Calm seas, greedy smugglers: Italy saves over 6,000 migrants

Proactiva Open Arms crew conduct a search and rescue operation in the Mediterranean sea, 12 nautic miles from the Libyan coast, Thursday, April 13, 2017. The Libyan coast guard says 97 migrants are missing and believed drowned after their Europe-bound boat sank on a perilous crossing of the Mediterranean Sea. (AP Photo/Bernat Armangue) (The Associated Press)

Profit-hungry smugglers are taking advantage of calm seas off Libya to launch unseaworthy boats, crowded with migrants, toward Italy.

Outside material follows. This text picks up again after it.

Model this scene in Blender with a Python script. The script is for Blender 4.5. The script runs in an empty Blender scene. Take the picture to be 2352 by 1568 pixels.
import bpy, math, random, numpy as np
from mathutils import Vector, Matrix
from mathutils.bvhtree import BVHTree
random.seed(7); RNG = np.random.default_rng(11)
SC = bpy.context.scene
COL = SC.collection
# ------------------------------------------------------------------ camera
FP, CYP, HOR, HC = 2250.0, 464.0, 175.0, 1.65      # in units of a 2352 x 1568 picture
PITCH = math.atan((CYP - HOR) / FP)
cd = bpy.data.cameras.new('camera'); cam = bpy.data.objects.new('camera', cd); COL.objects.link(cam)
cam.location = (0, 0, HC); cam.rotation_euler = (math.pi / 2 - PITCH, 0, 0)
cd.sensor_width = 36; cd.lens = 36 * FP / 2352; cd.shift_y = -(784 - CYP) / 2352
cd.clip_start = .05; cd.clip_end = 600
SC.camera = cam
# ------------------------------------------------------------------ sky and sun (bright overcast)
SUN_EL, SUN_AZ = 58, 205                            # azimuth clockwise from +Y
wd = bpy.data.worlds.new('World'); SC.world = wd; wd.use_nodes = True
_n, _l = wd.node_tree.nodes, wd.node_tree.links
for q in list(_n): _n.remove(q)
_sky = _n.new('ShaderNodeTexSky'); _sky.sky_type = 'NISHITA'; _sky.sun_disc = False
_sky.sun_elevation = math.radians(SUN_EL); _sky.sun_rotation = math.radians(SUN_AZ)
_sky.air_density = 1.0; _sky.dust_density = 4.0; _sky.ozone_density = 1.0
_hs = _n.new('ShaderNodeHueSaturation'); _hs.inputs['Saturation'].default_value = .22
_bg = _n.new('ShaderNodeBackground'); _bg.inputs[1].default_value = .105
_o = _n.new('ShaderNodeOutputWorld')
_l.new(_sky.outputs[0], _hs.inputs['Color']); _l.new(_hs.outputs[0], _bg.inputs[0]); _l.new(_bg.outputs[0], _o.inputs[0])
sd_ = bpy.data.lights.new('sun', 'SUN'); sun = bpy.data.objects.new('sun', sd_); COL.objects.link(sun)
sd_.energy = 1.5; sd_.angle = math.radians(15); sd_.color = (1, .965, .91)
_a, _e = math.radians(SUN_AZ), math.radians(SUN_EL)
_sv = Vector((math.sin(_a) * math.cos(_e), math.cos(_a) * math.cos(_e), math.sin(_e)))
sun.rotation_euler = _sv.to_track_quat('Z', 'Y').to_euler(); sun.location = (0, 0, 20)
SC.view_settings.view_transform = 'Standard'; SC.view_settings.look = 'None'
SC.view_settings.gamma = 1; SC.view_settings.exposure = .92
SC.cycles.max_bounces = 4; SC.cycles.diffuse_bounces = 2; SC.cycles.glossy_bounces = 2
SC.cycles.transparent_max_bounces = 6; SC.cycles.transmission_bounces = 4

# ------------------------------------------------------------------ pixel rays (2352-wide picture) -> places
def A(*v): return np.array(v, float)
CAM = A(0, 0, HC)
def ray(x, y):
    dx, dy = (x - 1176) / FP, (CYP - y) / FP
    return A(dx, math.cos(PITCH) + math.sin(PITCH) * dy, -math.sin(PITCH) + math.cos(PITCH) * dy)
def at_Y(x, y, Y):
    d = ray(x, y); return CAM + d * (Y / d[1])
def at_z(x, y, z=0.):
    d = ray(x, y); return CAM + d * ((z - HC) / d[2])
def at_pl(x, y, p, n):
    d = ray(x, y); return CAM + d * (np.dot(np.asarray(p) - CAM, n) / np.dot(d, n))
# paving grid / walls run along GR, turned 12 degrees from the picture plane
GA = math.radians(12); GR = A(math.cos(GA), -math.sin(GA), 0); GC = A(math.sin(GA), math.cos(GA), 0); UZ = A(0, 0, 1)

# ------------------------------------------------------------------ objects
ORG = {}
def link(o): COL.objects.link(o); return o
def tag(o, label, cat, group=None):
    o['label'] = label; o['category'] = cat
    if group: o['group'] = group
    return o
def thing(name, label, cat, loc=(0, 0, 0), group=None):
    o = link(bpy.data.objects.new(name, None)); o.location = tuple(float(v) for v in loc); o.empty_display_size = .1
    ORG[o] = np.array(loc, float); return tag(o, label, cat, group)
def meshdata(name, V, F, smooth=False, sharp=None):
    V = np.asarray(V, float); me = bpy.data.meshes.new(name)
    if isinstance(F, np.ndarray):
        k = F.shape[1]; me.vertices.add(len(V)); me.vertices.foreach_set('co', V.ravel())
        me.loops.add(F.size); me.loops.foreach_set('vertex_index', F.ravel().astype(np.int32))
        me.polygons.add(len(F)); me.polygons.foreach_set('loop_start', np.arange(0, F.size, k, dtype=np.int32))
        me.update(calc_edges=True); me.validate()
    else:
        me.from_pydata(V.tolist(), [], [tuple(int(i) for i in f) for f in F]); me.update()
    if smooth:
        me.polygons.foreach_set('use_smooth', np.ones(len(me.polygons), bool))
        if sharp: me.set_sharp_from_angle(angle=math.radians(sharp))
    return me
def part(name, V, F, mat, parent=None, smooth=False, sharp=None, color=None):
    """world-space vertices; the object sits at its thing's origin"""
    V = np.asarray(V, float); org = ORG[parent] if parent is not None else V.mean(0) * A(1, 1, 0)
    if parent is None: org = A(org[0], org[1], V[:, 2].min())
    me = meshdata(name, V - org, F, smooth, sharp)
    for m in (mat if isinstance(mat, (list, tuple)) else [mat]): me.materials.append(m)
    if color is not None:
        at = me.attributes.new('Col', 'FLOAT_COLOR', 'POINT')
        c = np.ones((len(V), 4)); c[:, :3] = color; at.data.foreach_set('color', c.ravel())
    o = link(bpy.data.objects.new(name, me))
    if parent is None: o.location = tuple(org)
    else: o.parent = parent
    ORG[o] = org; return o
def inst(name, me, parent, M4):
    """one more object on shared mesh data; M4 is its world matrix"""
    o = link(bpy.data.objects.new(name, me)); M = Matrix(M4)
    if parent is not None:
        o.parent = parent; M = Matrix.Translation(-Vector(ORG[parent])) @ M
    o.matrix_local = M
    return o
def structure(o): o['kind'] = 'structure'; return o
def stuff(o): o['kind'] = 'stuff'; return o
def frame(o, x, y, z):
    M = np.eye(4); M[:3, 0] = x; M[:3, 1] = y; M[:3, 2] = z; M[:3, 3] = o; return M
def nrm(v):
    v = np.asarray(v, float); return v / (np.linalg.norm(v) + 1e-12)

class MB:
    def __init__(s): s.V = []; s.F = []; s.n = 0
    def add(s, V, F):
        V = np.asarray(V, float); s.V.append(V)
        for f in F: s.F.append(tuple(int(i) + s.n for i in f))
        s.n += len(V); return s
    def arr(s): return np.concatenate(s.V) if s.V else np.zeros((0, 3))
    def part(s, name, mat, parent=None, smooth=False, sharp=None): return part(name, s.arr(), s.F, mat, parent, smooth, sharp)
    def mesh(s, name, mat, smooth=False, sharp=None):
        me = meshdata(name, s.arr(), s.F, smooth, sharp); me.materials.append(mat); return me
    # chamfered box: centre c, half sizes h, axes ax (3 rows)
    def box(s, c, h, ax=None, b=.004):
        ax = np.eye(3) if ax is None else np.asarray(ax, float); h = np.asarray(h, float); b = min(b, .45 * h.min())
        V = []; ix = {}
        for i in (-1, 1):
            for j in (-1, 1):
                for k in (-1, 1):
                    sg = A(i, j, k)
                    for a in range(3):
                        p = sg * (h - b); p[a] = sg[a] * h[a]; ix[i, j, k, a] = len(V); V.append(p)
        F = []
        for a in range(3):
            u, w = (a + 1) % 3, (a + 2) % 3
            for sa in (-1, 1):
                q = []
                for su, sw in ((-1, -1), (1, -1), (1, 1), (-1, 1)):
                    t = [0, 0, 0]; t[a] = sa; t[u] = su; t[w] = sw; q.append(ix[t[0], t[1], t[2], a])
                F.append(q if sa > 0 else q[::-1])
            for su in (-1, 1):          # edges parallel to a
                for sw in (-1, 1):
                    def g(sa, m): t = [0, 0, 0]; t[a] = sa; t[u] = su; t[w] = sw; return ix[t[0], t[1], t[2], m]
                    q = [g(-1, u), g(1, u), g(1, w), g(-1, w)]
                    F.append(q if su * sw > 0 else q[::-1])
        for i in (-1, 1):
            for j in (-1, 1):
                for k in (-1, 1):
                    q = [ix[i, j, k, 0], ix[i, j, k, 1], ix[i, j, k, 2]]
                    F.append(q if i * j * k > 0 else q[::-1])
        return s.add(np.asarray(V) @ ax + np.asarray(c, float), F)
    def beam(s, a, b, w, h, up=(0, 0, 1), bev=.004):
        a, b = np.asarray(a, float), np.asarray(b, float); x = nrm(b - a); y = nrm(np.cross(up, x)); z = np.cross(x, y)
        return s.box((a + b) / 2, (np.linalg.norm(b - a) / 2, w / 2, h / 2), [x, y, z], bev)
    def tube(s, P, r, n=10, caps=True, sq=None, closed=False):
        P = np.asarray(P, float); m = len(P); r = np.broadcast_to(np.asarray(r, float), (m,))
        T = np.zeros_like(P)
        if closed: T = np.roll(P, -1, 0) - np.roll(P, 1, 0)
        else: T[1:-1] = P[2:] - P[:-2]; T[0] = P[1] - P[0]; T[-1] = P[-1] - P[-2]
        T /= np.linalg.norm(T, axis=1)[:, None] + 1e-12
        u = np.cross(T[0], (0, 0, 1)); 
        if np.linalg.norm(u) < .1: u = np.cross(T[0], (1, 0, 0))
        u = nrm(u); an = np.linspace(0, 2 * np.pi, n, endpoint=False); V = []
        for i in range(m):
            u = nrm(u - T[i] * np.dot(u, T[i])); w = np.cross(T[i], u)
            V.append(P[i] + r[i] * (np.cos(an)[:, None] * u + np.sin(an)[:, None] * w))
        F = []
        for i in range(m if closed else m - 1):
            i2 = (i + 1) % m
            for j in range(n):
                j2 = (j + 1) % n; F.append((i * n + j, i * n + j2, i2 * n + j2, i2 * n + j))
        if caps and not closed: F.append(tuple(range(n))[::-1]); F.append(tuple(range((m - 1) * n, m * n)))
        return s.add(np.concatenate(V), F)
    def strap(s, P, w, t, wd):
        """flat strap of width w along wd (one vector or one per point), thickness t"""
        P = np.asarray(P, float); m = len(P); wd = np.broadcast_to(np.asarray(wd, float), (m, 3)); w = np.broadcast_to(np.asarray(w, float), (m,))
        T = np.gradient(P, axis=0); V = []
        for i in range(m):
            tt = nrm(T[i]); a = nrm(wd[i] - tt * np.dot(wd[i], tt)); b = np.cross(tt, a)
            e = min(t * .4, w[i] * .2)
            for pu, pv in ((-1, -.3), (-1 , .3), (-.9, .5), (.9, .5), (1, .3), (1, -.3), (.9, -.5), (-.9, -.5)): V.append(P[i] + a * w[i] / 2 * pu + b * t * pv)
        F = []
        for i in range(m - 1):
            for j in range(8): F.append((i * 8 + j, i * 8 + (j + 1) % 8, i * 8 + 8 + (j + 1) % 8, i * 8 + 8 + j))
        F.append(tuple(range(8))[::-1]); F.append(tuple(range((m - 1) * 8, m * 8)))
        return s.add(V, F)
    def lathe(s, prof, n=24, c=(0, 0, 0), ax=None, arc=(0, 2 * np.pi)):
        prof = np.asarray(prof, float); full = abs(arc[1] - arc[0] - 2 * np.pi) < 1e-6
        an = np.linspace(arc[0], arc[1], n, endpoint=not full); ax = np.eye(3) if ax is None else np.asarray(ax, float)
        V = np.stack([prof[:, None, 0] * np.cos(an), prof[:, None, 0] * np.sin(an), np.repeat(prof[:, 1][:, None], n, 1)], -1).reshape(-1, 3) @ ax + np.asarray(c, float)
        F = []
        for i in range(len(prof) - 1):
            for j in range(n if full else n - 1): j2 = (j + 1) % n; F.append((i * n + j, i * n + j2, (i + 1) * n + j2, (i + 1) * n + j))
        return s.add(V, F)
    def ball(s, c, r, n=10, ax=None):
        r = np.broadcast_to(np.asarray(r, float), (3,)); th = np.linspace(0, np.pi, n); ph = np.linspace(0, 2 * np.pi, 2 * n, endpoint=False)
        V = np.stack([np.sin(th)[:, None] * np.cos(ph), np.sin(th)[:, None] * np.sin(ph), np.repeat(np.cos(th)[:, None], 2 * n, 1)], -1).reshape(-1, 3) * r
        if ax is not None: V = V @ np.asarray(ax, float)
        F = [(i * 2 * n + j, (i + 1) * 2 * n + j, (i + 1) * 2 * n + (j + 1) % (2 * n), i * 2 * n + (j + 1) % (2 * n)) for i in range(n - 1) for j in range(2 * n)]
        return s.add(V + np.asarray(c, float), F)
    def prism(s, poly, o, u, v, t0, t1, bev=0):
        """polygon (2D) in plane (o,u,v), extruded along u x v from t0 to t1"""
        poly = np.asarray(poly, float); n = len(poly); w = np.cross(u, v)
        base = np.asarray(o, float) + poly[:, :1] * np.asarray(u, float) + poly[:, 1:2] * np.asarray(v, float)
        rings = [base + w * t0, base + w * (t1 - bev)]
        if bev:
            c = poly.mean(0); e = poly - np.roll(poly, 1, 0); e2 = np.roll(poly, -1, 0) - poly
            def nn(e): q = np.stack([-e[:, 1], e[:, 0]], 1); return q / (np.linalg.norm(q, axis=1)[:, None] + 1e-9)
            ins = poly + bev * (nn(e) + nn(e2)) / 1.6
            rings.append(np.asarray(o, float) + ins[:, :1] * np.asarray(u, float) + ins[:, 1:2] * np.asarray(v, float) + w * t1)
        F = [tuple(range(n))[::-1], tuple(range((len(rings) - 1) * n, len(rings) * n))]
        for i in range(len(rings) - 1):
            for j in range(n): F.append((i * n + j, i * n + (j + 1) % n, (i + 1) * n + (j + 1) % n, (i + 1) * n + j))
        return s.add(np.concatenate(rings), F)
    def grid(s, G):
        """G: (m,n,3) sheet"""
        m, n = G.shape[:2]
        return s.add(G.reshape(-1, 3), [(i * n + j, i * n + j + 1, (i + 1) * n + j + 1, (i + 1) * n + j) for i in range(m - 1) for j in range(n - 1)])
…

After some 6,000 migrants were rescued from the Mediterranean in dozens of operations coordinated by the Italian coast guard on Friday and Saturday, hundreds more migrants were plucked to safety Sunday from dinghies and fishing boats.

The humanitarian group MOAS tweeted Sunday that it had helped several hundred migrants in nine rubber dinghies and two wooden boats over a 24-hour period. MOAS also recovered seven bodies, including that of an 8-year-old boy. It also distributed life vests to 1,000 migrants still on smugglers' boats who are awaiting transfers to the rescue ships that will bring them to southern Italian ports.

Italian news reports say the rescued migrants came from Africa, Syria, Pakistan, Bangladesh and elsewhere.